Do-One-Thing is a Prerequisite of the Open Closed Principle
For any of you who know who Uncle Bob is, you probably know he is a “fanatic” about the idea that methods should do one and only one thing. If you have any doubts about this, check out his recent blog on the matter. However I put “fanatic” in quotes because I am in complete agreement with him on this (and most other) points.
There are lots of reasons for keeping your functions this tight. Combined with good method names, it makes for great self-documenting code. It makes code reuse a lot easier because you never have code that does one thing tangled up with code that does something else. That in turn makes it easier to keep your code DRY; if code is easily reused, there is rarely any reason to duplicate it. All of these points, and their relationships, are often discussed.
One relationship I have not seen mention of, though it is implied in the above, is the relationship between Do-One-Thing (DOT) and the Open Closed Principle (OCP). This relationship has had opportunity recently to re-impress itself upon my mind, so I thought I would take some time to discuss it.
For those not familiar with OCP, the Wikipedia entry gives a concise explanation. For a more in depth, applied look, see Uncle Bob’s treatment of it. For the real short summary, here is the definition from the latter.
Software entities (classes, modules, functions, etc.) should be open for extension but closed for modification.
Another way to say this which gives the sense in which I wish to discuss it here is this: Given an existing class, if I need to modify the behavior of the class, I should be able to do so solely by means of subclassing it. I should not need to make any modifications to the class itself.

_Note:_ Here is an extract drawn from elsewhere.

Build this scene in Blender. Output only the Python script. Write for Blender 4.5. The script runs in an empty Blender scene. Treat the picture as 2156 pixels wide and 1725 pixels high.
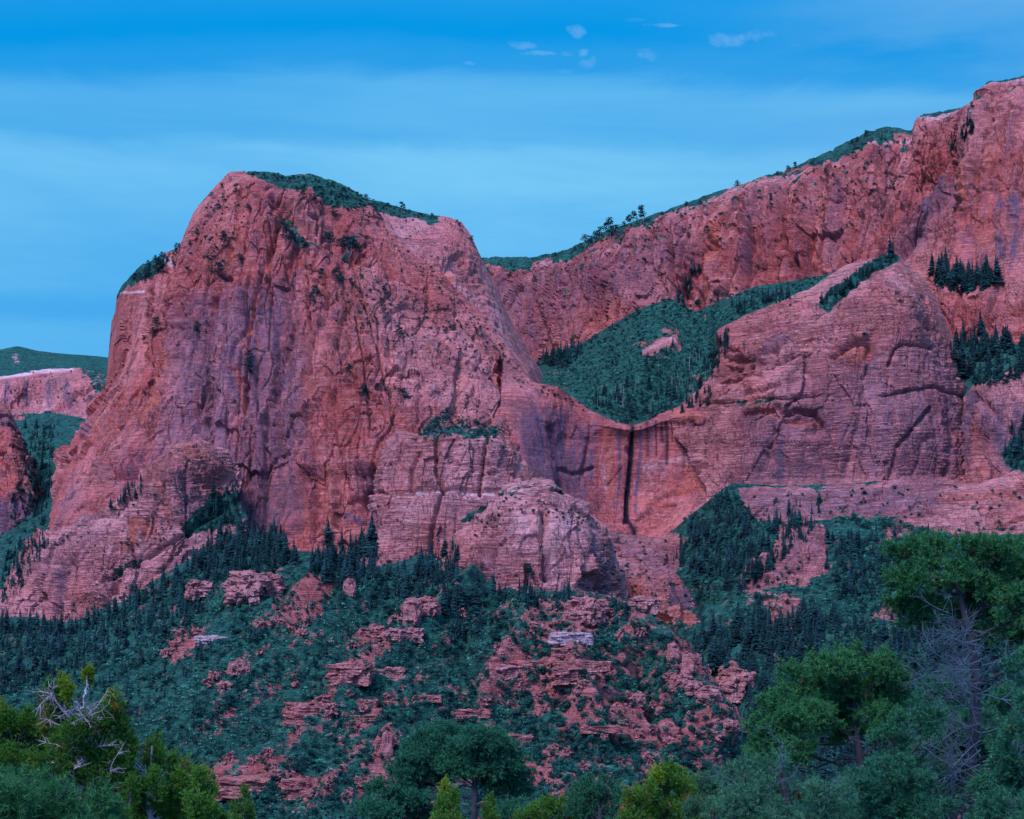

To clarify, this is important in scenarios where the original class is used by code beyond that which needs the modification. If all code that uses a class needs the modification (such might be the case with a bug fix) then by all means the original class should be modified. But if a modification is needed by only some users of the class, then OCP comes into play. In this case we want to leave the original class unmodified in order to ensure that the other users are not affected by the change. The code which needs the change, and only that code, uses the new subclass.
In contrasts to OCP, what often happens is this: I have a new feature to implement that requires a slightly different behavior from the FooBar class. FooBar is used by other features of the application that rely on the current behavior. I could just make a copy of FooBar and modify it to fit my needs, but DRY says that is bad, so I correctly decide to subclass FooBar and just override the method that needs to behave differently. So far so good.
So I pull up the source code for the FooBar class and find the code that I need to override. It is in the Transmorgify() method. But now things get messy. Transmorgify() doesn’t adhere to the Do-One-Thing principle. It does several things. But I only need to override one of them. Now I am in a conundrum. I have two options.
- I can override the current Transmorgify() method and copy its current implementation into my override, and modify the part that I need modified. That violates DRY.
- I can refactor Transmorgify() by extracting each behavior into its own function as Uncle Bob demonstrated above–then override the new more narrowly focused method. But that means modifying the existing code and possibly breaking something–a potentially costly error.
As can be seen, the failure to adhere to Do-One-Thing resulted in a failure to adhere to the Open Closed Principle. To put it succinctly, a class cannot be closed to modification if any behavior that might, in the future, need to vary independently of another behavior is implemented in the same method as that behavior.
That is an ideal statement. Realistically, it may be hard to identify every potential vector for change let alone isolate them. And even if it can be done, the ROI might not be there. Uncle Bob himself acknowledges this in his treatment of OCP. (See page 6 on “Strategic Closure.”) But this really goes back to the question of how far to take Do-One-Thing. If you can, “do it till you drop.” But if time constraints and ROI issues impose, then at least go as far as you can and error on the side of excess. Why? Because we are human and we tend to error the other way because it is easier and faster. So trying to error on the side of excess is more likely to get us into an appropriate middle ground.
No matter how hard we try to avoid them, ultimately, we are going to encounter scenarios like the above. When it happens, the best thing is to have a comprehensive set of tests in place and refactor the original class as needed.